In a recent blog post we described one of the results of our 1st MIRI Workshop on Logic, Probability, and Reflection:

The participants worked on the foundations of probabilistic reflective reasoning. In particular, they showed that a careful formalization of probabilistic logic can circumvent many classical paradoxes of self-reference. Applied to metamathematics, this framework provides (what seems to be) the first definition of truth which is expressive enough for use in reflective reasoning.

In short, the result described is a “loophole” in Tarski’s undefinability theorem (1936).

An early draft of the paper describing this result is now available: download it here. Its authors are Paul Christiano (UC Berkeley), Eliezer Yudkowsky (MIRI), Marcello Herreshoff (Google), and Mihály Bárász (Google). An excerpt from the paper is included below:

Unfortunately, it is impossible for any expressive language to contain its own truth predicate True

There are a few standard responses to this challenge.

The first and most popular is to work with meta-languages…

A second approach is to accept that some sentences, such as the liar sentence G, are neither true nor false…

Although this construction successfully dodges the “undefinability of truth” it is somewhat unsatisfying. There is no predicate in these languages to test if a sentence… is undefined, and there is no bound on the number of sentences which remain undefined. In fact, if we are specifically concerned with self-reference, then a great number of properties of interest (and not just pathological counterexamples) become undefined.
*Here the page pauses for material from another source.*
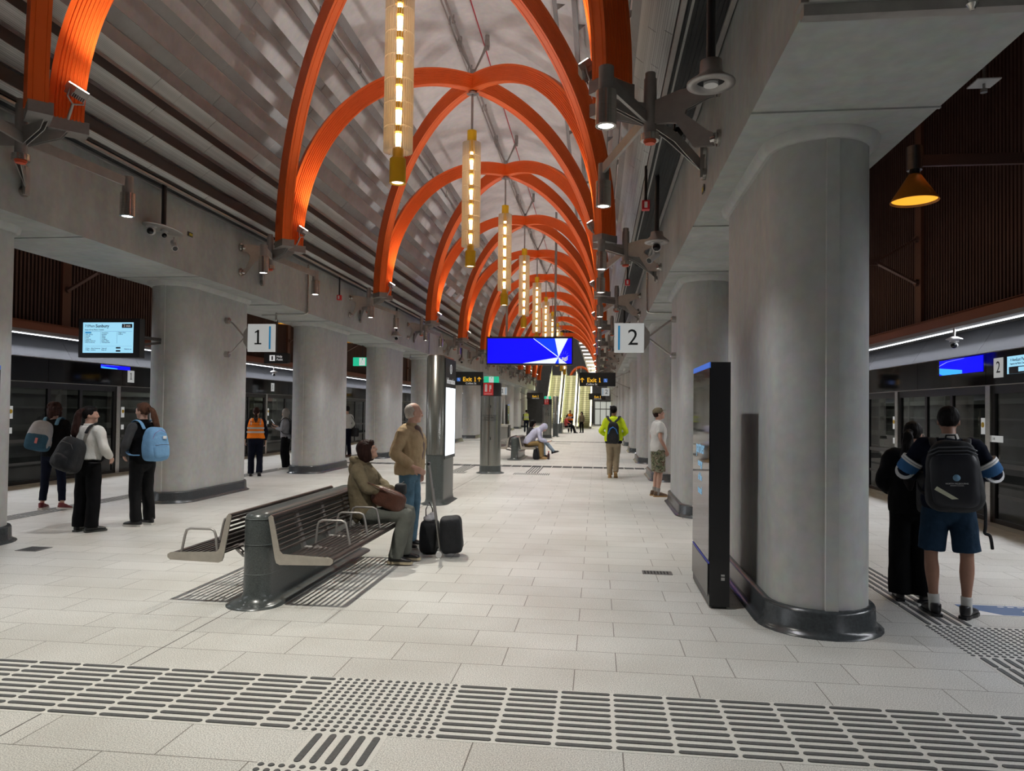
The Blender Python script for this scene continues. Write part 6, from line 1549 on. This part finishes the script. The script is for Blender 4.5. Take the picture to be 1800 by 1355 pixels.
def bpb(t, b, M, w, d, h):
    g = G(); g.sell((0, -.035, -h*.12), (w*.86, d*.95, h*.74), .35, .4, None, 26, 16); g.xf(M); fuse('front_panel', g, mat('bag_navy_black', (.006, .007, .013), .55), b, .011, 3, .005, 8)
    for z in (.60, .70, .80): g = G(); g.tube([M @ Vector((-w*.85, -d*.55, h*(z-.12))), M @ Vector((-w*.5, -d*.92, h*z)), M @ Vector((w*.5, -d*.92, h*z)), M @ Vector((w*.85, -d*.55, h*(z-.12)))], .006, 6); g.obj('zip', mat('zip_grey', (.06, .065, .08), .5), b)
    yb = -.035-d*.97
    g = G(); g.lathe((.01, yb, -.01), [(.0, 0), (.026, 0), (.026, .002), (0, .002)], 20, Matrix.Rotation(PI/2, 3, 'X')); g.xf(M); e = g.obj('crest', mat('crest_blue', (.16, .32, .48), .5), b)
    g = G(); g.add([(-.145, yb, -.10), (-.125, yb, -.075), (.015, yb, -.172), (-.03, yb, -.175), (-.145, yb-.003, -.10), (-.125, yb-.003, -.075), (.015, yb-.003, -.172), (-.03, yb-.003, -.175)], [(0, 1, 2, 3), (7, 6, 5, 4), (0, 4, 5, 1), (1, 5, 6, 2), (2, 6, 7, 3), (3, 7, 4, 0)]); g.xf(M); g.obj('reflective_flash', mat('flash_cream', (.55, .55, .42), .5), b)
    for tx, z, sz in (('NORTH MELBOURNE', -.055, .016), ('PRIMARY SCHOOL', -.07, .011)):
        o = text('bag_text', tx, sz, WHITE, b, (0, 0, 0)); o.matrix_local = M @ Matrix.Translation((.01, yb-.002, z)) @ Matrix.Rotation(PI/2, 4, 'X')
    g = G(); g.tube([M @ Vector((-.04, .02, h*.98)), M @ Vector((-.03, .0, h*1.14)), M @ Vector((.03, .0, h*1.14)), M @ Vector((.04, .02, h*.98))], .008, 6); g.obj('grab_handle', DKB, b)
bs = []
for s in (-1, 1):
    bs.append(dict(p=[(s*.08, -.20, 1.34), (s*.115, -.13, 1.415), (s*.125, -.03, 1.462), (s*.135, .10, 1.39), (s*.16, .165, 1.28), (s*.20, .06, 1.05), (s*.17, -.16, 1.00)], w=.030, t=.007))
bs.append(dict(p=[(.19, -.18, 1.05), (.235, -.16, .95), (.24, -.15, .78), (.235, -.16, .72), (.27, -.16, .70), (.285, -.16, .60)], w=.012, t=.005))
backpack('large navy school backpack with a crest and a cream flash on the schoolboy', loc, rz, Mt(.01, -.285, 1.17, D(-3), D(-3)), (.195, .135, .285), DKB, parts=bpb, straps=bs)
t2 = empty('tote_bag', 'dark bag hanging between the woman in black and the schoolboy', 'bag', (2.78, 6.62, 0)); g = G(); g.sell((0, 0, 1.0), (.06, .09, .18), .35, .35); g.obj('bag_body', DKB, t2); g = G(); g.tube([(.02, .02, .86), (.04, 0, .76), (.0, -.01, .70), (-.03, .02, .80)], .008, 6); g.obj('strap', DKB, t2)

# --- distant people
loc = (-5.35, 56, 0)
t, i = person('distant person in yellow hi-vis vest on the left near the columns', loc, D(5), 1.72, {}, dict(m=C_NAVY), dict(m=C_NAVY, r=(.095, .075, .07)), (BLACK,), SKIN, vox=.02); hair(i, t, HAIRD, 'short', .02); vest(t, i, cloth('cloth_yellow_vest', (.55, .62, .12), .8))
loc = (-2.36, 56.2, 0)
t, i = person('distant standing worker in orange vest by the farthest bench', (-2.06, 57.3, 0), D(180), 1.74, dict(elL=(-.24, .04, 1.12), wrL=(-.1, .24, 1.15), elR=(.24, .04, 1.12), wrR=(.1, .24, 1.15)), dict(m=C_NAVY), dict(m=C_NAVY, r=(.095, .075, .07)), (BLACK,), SKINT, vox=.02); hair(i, t, HAIRD, 'short', .02); vest(t, i, C_ORVEST)
t, i = person('distant person in red top seated on the farthest bench', (-2.28, 55.3, 0), D(-90), 1.72, dict(
    spine=[(0, .0, .50), (0, .0, .58), (0, -.02, .74), (0, .0, .92), (0, .02, 1.04), (0, .05, 1.10)], head=(0, .09, 1.22), elL=(-.22, .10, .84), wrL=(-.08, .28, .76), elR=(.22, .10, .84), wrR=(.08, .28, .76),
    hipL=(-.10, .04, .50), hipR=(.10, .04, .50), knL=(-.10, .46, .56), knR=(.08, .50, .56), anL=(-.1, .62, .10), anR=(.08, .70, .10)), dict(m=cloth('cloth_red', (.42, .06, .05), .85)), dict(m=C_BLACK, r=(.095, .075, .06)), (BLACK,), SKIN, vox=.02); hair(i, t, HAIRD, 'short', .02)
t, i = person('distant standing woman in olive top in front of the escalators', (-1.15, 56.8, 0), D(150), 1.62, {}, dict(m=C_OLIVE), dict(m=C_BLACK, r=(.09, .07, .06)), (BLACK,), SKIN, vox=.02); hair(i, t, HAIRD, 'bob', .02)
In this paper we show that it is possible to perform a similar construction over probabilistic logic. Though a language cannot contain its own truth predicate True, it can nevertheless contain its own “subjective probability” function P. The assigned probabilities can be reflectively consistent in the sense of an appropriate analog of the reflection property 1. In practice, most meaningful assertions must already be treated probabilistically, and very little is lost by allowing some sentences to have probabilities intermediate between 0 and 1.

Another paper showing an application of this result to set theory is forthcoming.